▸ What is being asked: Output the data that follows exactly, line for line.

▸ Data lines:
**********

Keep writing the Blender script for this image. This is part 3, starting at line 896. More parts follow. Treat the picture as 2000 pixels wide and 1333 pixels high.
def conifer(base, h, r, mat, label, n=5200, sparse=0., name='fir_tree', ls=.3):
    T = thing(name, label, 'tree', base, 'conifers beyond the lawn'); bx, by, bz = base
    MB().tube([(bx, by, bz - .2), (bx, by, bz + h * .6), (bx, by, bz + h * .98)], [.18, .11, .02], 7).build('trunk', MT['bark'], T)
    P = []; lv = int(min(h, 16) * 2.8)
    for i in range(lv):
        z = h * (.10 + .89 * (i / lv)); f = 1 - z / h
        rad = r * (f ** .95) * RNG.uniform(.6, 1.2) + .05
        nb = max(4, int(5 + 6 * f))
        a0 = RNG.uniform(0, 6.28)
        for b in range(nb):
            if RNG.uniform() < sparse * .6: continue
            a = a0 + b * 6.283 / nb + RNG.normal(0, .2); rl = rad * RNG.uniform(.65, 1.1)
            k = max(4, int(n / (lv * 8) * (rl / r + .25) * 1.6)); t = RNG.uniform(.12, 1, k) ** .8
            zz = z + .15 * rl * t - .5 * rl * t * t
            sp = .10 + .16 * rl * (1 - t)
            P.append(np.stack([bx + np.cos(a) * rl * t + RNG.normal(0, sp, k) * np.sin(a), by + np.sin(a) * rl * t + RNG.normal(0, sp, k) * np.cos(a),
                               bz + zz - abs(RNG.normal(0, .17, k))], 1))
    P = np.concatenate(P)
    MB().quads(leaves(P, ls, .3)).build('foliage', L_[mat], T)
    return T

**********

▸ Answer:
Keep writing the Blender script for this image. This is part 3, starting at line 896. More parts follow. Treat the picture as 2000 pixels wide and 1333 pixels high.
def conifer(base, h, r, mat, label, n=5200, sparse=0., name='fir_tree', ls=.3):
    T = thing(name, label, 'tree', base, 'conifers beyond the lawn'); bx, by, bz = base
    MB().tube([(bx, by, bz - .2), (bx, by, bz + h * .6), (bx, by, bz + h * .98)], [.18, .11, .02], 7).build('trunk', MT['bark'], T)
    P = []; lv = int(min(h, 16) * 2.8)
    for i in range(lv):
        z = h * (.10 + .89 * (i / lv)); f = 1 - z / h
        rad = r * (f ** .95) * RNG.uniform(.6, 1.2) + .05
        nb = max(4, int(5 + 6 * f))
        a0 = RNG.uniform(0, 6.28)
        for b in range(nb):
            if RNG.uniform() < sparse * .6: continue
            a = a0 + b * 6.283 / nb + RNG.normal(0, .2); rl = rad * RNG.uniform(.65, 1.1)
            k = max(4, int(n / (lv * 8) * (rl / r + .25) * 1.6)); t = RNG.uniform(.12, 1, k) ** .8
            zz = z + .15 * rl * t - .5 * rl * t * t
            sp = .10 + .16 * rl * (1 - t)
            P.append(np.stack([bx + np.cos(a) * rl * t + RNG.normal(0, sp, k) * np.sin(a), by + np.sin(a) * rl * t + RNG.normal(0, sp, k) * np.cos(a),
                               bz + zz - abs(RNG.normal(0, .17, k))], 1))
    P = np.concatenate(P)
    MB().quads(leaves(P, ls, .3)).build('foliage', L_[mat], T)
    return T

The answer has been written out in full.